8K random write performance is not advertised, only 16K random write, which is what we used to precondition the drive, because at 4K preconditioning would take roughly 7 days due to the capacity of our test subject. Performance here at 4K is expected to be significantly lower than it is at 16K IU, but surprisingly, we are still doing a bit better than the quoted 60K IOPS at 16K. Impressive and again the highest we've ever experienced coming from a QLC arrayed SSD.

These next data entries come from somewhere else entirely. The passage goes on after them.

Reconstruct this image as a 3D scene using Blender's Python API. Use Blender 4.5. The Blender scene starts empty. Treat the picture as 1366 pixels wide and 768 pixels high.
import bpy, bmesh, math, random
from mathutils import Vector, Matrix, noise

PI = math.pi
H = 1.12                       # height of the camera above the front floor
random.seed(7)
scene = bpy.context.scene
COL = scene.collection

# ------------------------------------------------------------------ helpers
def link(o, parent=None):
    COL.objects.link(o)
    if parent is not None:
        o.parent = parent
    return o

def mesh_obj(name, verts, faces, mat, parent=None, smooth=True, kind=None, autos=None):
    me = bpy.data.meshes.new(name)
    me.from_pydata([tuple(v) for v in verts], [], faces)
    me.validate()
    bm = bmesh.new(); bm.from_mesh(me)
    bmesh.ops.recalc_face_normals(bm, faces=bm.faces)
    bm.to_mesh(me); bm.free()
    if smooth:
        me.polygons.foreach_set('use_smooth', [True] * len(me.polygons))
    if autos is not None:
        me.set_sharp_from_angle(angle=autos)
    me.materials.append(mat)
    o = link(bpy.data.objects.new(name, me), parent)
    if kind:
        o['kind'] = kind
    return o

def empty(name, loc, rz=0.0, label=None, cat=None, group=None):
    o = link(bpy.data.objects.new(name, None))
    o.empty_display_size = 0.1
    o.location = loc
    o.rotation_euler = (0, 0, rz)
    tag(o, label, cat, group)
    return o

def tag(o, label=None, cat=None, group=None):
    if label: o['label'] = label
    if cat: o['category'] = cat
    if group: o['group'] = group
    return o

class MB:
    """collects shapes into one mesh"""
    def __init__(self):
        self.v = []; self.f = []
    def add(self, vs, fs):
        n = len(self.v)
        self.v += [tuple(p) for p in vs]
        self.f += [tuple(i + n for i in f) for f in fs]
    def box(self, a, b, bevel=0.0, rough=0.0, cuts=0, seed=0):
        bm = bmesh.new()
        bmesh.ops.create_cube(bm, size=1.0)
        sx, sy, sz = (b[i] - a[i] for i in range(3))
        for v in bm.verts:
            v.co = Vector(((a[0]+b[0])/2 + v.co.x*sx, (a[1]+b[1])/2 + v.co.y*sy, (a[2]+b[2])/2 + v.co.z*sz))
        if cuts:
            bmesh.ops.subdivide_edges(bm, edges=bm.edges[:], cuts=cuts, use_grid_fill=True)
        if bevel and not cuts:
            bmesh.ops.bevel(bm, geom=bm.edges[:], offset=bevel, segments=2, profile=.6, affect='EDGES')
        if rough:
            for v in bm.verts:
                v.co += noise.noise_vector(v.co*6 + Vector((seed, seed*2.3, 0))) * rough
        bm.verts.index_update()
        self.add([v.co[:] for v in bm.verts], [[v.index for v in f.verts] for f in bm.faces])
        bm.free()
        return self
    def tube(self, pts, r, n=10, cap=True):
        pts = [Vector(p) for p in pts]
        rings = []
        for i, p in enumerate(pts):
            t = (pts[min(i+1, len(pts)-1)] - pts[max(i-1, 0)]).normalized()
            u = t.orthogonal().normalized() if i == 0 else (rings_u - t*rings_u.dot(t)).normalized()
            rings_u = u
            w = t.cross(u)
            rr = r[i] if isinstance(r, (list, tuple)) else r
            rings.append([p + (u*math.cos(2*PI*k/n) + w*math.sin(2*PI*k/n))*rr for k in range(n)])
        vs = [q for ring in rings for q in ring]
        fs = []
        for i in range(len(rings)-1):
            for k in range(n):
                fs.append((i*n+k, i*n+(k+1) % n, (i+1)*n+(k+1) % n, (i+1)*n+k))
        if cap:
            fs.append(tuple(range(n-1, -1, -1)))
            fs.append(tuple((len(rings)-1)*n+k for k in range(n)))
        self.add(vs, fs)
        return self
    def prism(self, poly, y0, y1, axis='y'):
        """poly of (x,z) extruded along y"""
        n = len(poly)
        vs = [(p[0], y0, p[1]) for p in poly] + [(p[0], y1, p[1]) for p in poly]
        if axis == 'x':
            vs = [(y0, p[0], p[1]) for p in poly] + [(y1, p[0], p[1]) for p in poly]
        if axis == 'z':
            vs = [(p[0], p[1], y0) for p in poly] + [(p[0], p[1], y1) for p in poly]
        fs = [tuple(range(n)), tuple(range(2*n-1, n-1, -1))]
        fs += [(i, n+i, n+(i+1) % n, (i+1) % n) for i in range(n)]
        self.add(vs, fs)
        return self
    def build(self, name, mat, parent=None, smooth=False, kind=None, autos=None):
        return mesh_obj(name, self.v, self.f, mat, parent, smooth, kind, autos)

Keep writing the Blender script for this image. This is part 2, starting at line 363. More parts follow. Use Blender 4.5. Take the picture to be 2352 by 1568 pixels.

Outstanding performance curve here. Yet again, we find our test subject cranking out by far the most IOPS we've encountered coming from a QLC arrayed SSD. Outstanding.
8K 7030


8K 7030 is representative of a common database workload. Again, this type of workload is not what this type of SSD is designed to tackle, so results here are mostly irrelevant. However, we will note that surprisingly, our test subject can deliver performance here that is very close to that of some high-capacity TLC arrayed PCIe Gen4 SSDs. Impressive.
8K 5050


Again, this type of workload is not what this type of SSD is designed to tackle, so results here are mostly irrelevant. Although we will note this is again and by far the best we've seen coming from any 4-bit arrayed enterprise SSD.
Final Thoughts
As we see it, our test subject has indeed raised the performance bar for ultra-high capacity QLC SSDs. No other of its kind that we've ever encountered can even come close to matching the peak performance of Memblaze's PBlaze 7 7A40 61.44TB. It is indeed the first QLC SSD we've seen that can max out the PCIe Gen5 interface when retrieving data, and also the first that can do some mixed workloads at rates approaching that of PCIe Gen4 TLC arrayed SSDs.

It's the best of its kind that we've encountered to date. Editor's Choice.